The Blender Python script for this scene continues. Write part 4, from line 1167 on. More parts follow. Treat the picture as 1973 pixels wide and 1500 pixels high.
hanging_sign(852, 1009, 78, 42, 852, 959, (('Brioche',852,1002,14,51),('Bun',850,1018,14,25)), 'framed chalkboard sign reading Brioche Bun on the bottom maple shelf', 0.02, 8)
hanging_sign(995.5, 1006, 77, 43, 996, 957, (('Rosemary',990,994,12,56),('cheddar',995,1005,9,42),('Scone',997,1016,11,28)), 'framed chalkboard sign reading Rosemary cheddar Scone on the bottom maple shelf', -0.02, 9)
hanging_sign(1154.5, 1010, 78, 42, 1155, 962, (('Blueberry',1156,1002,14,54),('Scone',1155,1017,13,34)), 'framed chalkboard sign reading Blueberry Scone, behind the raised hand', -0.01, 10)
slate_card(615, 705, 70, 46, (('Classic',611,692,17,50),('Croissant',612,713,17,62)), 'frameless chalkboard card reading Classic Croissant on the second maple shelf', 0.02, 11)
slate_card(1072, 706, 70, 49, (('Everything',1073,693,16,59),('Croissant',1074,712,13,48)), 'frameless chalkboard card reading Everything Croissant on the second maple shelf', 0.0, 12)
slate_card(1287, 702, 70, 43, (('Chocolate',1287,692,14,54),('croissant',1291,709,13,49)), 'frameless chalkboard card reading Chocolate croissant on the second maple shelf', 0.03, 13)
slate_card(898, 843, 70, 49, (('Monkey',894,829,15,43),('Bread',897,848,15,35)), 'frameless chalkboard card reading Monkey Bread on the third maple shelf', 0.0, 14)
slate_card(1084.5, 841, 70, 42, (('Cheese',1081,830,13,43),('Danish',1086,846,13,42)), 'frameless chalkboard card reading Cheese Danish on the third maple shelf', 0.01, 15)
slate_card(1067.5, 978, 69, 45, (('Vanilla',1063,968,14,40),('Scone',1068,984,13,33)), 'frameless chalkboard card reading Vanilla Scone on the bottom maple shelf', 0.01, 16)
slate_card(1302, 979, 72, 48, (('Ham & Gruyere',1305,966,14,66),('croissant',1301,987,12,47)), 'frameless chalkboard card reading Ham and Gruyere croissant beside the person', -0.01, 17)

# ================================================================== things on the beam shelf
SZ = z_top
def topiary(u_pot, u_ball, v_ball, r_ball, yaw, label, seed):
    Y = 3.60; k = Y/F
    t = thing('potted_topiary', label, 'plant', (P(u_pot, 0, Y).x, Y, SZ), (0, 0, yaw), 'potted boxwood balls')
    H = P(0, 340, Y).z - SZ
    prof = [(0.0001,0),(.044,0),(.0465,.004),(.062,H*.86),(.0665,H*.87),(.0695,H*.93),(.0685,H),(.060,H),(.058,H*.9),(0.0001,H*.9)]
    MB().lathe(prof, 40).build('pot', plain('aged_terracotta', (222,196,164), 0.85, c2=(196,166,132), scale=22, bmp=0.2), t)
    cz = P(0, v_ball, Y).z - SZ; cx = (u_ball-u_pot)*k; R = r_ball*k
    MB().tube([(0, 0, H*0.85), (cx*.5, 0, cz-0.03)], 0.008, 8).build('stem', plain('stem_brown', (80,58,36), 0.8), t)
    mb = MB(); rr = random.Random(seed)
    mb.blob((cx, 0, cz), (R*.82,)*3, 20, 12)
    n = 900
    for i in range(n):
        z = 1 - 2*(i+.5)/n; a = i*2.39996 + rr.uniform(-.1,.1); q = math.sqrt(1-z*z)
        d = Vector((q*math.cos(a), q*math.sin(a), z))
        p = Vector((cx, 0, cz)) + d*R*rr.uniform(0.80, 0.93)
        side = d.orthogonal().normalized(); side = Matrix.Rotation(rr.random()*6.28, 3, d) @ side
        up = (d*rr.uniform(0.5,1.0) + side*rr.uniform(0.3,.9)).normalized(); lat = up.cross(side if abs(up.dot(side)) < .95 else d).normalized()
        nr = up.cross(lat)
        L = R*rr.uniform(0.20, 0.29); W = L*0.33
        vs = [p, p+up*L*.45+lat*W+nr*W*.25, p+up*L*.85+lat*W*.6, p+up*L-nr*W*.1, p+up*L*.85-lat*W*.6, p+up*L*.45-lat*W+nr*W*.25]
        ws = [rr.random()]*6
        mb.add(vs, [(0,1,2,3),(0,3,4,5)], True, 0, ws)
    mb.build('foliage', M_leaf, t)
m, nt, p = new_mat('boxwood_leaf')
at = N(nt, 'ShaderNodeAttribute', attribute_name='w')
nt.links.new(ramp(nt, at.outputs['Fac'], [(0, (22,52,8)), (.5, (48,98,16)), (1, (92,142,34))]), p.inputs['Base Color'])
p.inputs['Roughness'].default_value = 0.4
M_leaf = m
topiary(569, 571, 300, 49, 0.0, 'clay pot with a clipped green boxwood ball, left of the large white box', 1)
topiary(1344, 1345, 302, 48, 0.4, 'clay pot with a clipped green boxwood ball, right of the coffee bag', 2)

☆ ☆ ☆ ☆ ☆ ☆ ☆

▶ TASK REQUIREMENTS: Write the whole listing out again. Keep every line exactly as it is.

▶ OUTPUT FOR THIS TASK:
The Blender Python script for this scene continues. Write part 4, from line 1167 on. More parts follow. Treat the picture as 1973 pixels wide and 1500 pixels high.
hanging_sign(852, 1009, 78, 42, 852, 959, (('Brioche',852,1002,14,51),('Bun',850,1018,14,25)), 'framed chalkboard sign reading Brioche Bun on the bottom maple shelf', 0.02, 8)
hanging_sign(995.5, 1006, 77, 43, 996, 957, (('Rosemary',990,994,12,56),('cheddar',995,1005,9,42),('Scone',997,1016,11,28)), 'framed chalkboard sign reading Rosemary cheddar Scone on the bottom maple shelf', -0.02, 9)
hanging_sign(1154.5, 1010, 78, 42, 1155, 962, (('Blueberry',1156,1002,14,54),('Scone',1155,1017,13,34)), 'framed chalkboard sign reading Blueberry Scone, behind the raised hand', -0.01, 10)
slate_card(615, 705, 70, 46, (('Classic',611,692,17,50),('Croissant',612,713,17,62)), 'frameless chalkboard card reading Classic Croissant on the second maple shelf', 0.02, 11)
slate_card(1072, 706, 70, 49, (('Everything',1073,693,16,59),('Croissant',1074,712,13,48)), 'frameless chalkboard card reading Everything Croissant on the second maple shelf', 0.0, 12)
slate_card(1287, 702, 70, 43, (('Chocolate',1287,692,14,54),('croissant',1291,709,13,49)), 'frameless chalkboard card reading Chocolate croissant on the second maple shelf', 0.03, 13)
slate_card(898, 843, 70, 49, (('Monkey',894,829,15,43),('Bread',897,848,15,35)), 'frameless chalkboard card reading Monkey Bread on the third maple shelf', 0.0, 14)
slate_card(1084.5, 841, 70, 42, (('Cheese',1081,830,13,43),('Danish',1086,846,13,42)), 'frameless chalkboard card reading Cheese Danish on the third maple shelf', 0.01, 15)
slate_card(1067.5, 978, 69, 45, (('Vanilla',1063,968,14,40),('Scone',1068,984,13,33)), 'frameless chalkboard card reading Vanilla Scone on the bottom maple shelf', 0.01, 16)
slate_card(1302, 979, 72, 48, (('Ham & Gruyere',1305,966,14,66),('croissant',1301,987,12,47)), 'frameless chalkboard card reading Ham and Gruyere croissant beside the person', -0.01, 17)

# ================================================================== things on the beam shelf
SZ = z_top
def topiary(u_pot, u_ball, v_ball, r_ball, yaw, label, seed):
    Y = 3.60; k = Y/F
    t = thing('potted_topiary', label, 'plant', (P(u_pot, 0, Y).x, Y, SZ), (0, 0, yaw), 'potted boxwood balls')
    H = P(0, 340, Y).z - SZ
    prof = [(0.0001,0),(.044,0),(.0465,.004),(.062,H*.86),(.0665,H*.87),(.0695,H*.93),(.0685,H),(.060,H),(.058,H*.9),(0.0001,H*.9)]
    MB().lathe(prof, 40).build('pot', plain('aged_terracotta', (222,196,164), 0.85, c2=(196,166,132), scale=22, bmp=0.2), t)
    cz = P(0, v_ball, Y).z - SZ; cx = (u_ball-u_pot)*k; R = r_ball*k
    MB().tube([(0, 0, H*0.85), (cx*.5, 0, cz-0.03)], 0.008, 8).build('stem', plain('stem_brown', (80,58,36), 0.8), t)
    mb = MB(); rr = random.Random(seed)
    mb.blob((cx, 0, cz), (R*.82,)*3, 20, 12)
    n = 900
    for i in range(n):
        z = 1 - 2*(i+.5)/n; a = i*2.39996 + rr.uniform(-.1,.1); q = math.sqrt(1-z*z)
        d = Vector((q*math.cos(a), q*math.sin(a), z))
        p = Vector((cx, 0, cz)) + d*R*rr.uniform(0.80, 0.93)
        side = d.orthogonal().normalized(); side = Matrix.Rotation(rr.random()*6.28, 3, d) @ side
        up = (d*rr.uniform(0.5,1.0) + side*rr.uniform(0.3,.9)).normalized(); lat = up.cross(side if abs(up.dot(side)) < .95 else d).normalized()
        nr = up.cross(lat)
        L = R*rr.uniform(0.20, 0.29); W = L*0.33
        vs = [p, p+up*L*.45+lat*W+nr*W*.25, p+up*L*.85+lat*W*.6, p+up*L-nr*W*.1, p+up*L*.85-lat*W*.6, p+up*L*.45-lat*W+nr*W*.25]
        ws = [rr.random()]*6
        mb.add(vs, [(0,1,2,3),(0,3,4,5)], True, 0, ws)
    mb.build('foliage', M_leaf, t)
m, nt, p = new_mat('boxwood_leaf')
at = N(nt, 'ShaderNodeAttribute', attribute_name='w')
nt.links.new(ramp(nt, at.outputs['Fac'], [(0, (22,52,8)), (.5, (48,98,16)), (1, (92,142,34))]), p.inputs['Base Color'])
p.inputs['Roughness'].default_value = 0.4
M_leaf = m
topiary(569, 571, 300, 49, 0.0, 'clay pot with a clipped green boxwood ball, left of the large white box', 1)
topiary(1344, 1345, 302, 48, 0.4, 'clay pot with a clipped green boxwood ball, right of the coffee bag', 2)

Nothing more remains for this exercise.